[BEGIN]

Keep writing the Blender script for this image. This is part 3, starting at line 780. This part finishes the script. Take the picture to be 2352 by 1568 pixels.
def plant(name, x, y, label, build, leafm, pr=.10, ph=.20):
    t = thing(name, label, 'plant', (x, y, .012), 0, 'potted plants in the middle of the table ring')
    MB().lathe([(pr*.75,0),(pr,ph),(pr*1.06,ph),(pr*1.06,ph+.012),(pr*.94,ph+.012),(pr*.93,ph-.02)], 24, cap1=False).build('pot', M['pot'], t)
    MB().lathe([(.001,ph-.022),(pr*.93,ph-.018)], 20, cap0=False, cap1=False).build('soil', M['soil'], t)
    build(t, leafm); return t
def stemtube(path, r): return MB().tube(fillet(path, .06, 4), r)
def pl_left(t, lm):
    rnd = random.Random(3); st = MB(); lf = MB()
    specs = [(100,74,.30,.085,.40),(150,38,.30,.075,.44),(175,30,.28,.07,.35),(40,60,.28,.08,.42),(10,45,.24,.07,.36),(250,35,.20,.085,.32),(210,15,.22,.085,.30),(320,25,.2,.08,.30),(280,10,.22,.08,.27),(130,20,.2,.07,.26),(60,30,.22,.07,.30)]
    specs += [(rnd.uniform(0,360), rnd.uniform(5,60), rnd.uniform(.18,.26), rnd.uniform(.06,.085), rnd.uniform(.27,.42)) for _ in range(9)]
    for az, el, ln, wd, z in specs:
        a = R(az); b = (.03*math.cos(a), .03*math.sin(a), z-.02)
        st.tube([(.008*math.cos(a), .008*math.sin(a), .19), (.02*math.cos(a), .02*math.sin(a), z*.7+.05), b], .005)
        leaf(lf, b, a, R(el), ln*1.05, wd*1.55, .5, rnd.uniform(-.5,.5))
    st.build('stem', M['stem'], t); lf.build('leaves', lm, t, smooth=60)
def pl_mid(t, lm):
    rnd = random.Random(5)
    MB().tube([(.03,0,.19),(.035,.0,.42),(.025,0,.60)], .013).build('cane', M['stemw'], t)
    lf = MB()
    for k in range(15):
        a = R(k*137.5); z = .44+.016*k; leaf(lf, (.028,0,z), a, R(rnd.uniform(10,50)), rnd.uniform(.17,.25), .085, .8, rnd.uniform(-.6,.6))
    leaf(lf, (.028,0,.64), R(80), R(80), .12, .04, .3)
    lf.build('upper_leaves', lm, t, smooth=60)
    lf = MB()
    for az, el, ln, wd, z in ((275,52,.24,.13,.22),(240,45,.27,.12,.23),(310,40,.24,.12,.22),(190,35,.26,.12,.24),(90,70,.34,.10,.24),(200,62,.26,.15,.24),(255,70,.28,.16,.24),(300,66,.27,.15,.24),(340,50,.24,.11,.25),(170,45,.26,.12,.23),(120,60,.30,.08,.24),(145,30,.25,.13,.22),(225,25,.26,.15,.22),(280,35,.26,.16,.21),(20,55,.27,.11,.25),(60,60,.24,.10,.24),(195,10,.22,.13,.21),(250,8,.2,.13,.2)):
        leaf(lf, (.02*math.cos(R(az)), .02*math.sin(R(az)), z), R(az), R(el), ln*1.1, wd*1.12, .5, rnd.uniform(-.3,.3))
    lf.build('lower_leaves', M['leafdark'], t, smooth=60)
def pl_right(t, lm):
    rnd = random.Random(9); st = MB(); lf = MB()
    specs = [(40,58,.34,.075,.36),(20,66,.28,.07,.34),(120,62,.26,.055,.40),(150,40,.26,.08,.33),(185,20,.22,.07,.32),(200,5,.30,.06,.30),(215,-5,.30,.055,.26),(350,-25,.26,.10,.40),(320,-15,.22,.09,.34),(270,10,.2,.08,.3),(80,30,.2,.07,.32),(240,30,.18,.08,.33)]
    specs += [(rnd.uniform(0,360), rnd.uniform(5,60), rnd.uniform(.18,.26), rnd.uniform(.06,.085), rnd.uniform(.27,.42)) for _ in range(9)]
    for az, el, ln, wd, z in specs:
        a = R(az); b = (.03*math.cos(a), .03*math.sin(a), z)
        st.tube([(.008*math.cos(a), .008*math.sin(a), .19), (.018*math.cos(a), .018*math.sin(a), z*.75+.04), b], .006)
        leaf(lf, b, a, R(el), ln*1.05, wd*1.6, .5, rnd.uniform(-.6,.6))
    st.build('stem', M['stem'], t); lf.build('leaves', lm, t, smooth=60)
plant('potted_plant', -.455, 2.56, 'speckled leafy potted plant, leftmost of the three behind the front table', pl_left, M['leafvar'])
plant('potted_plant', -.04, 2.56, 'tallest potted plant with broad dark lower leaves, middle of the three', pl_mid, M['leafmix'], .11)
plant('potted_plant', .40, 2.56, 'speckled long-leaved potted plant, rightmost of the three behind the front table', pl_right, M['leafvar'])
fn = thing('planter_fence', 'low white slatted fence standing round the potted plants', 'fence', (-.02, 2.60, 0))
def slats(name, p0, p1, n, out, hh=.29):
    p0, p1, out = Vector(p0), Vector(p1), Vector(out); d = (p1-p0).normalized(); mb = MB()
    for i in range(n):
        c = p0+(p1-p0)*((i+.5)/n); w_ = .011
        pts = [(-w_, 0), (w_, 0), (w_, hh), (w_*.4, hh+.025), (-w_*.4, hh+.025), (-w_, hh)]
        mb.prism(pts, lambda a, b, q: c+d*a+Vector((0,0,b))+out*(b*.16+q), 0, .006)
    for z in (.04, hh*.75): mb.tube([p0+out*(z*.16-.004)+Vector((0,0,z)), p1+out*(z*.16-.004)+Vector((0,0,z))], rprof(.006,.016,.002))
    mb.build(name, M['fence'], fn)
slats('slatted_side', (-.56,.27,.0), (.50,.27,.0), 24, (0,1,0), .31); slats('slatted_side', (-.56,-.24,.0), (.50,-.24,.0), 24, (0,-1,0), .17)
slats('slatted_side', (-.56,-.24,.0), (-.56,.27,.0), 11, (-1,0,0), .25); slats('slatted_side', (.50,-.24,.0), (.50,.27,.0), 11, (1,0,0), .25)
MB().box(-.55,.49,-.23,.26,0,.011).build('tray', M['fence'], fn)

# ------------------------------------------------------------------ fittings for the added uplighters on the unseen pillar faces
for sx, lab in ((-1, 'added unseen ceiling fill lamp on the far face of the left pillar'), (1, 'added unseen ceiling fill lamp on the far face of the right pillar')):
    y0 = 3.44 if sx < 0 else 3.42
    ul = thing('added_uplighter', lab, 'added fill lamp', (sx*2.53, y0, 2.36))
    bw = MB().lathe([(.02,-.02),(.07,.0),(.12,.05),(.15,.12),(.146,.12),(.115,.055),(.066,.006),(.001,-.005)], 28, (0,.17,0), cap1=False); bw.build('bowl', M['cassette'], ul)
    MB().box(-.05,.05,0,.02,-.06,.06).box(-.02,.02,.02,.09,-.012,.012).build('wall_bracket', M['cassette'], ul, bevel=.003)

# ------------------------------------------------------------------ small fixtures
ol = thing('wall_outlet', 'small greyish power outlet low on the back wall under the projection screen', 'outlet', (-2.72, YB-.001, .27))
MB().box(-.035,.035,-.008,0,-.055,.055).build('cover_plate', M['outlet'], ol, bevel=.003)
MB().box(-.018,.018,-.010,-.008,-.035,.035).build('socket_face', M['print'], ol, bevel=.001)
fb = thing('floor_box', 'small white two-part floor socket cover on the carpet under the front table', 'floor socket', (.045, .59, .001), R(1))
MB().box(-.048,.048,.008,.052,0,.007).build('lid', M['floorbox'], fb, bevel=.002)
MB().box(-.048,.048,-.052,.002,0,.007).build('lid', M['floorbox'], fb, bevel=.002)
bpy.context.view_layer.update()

[END]

◆ Task directions
Look for lines containing the string "part" and copy them all.

◆ Result of the task
Keep writing the Blender script for this image. This is part 3, starting at line 780. This part finishes the script. Take the picture to be 2352 by 1568 pixels.
fb = thing('floor_box', 'small white two-part floor socket cover on the carpet under the front table', 'floor socket', (.045, .59, .001), R(1))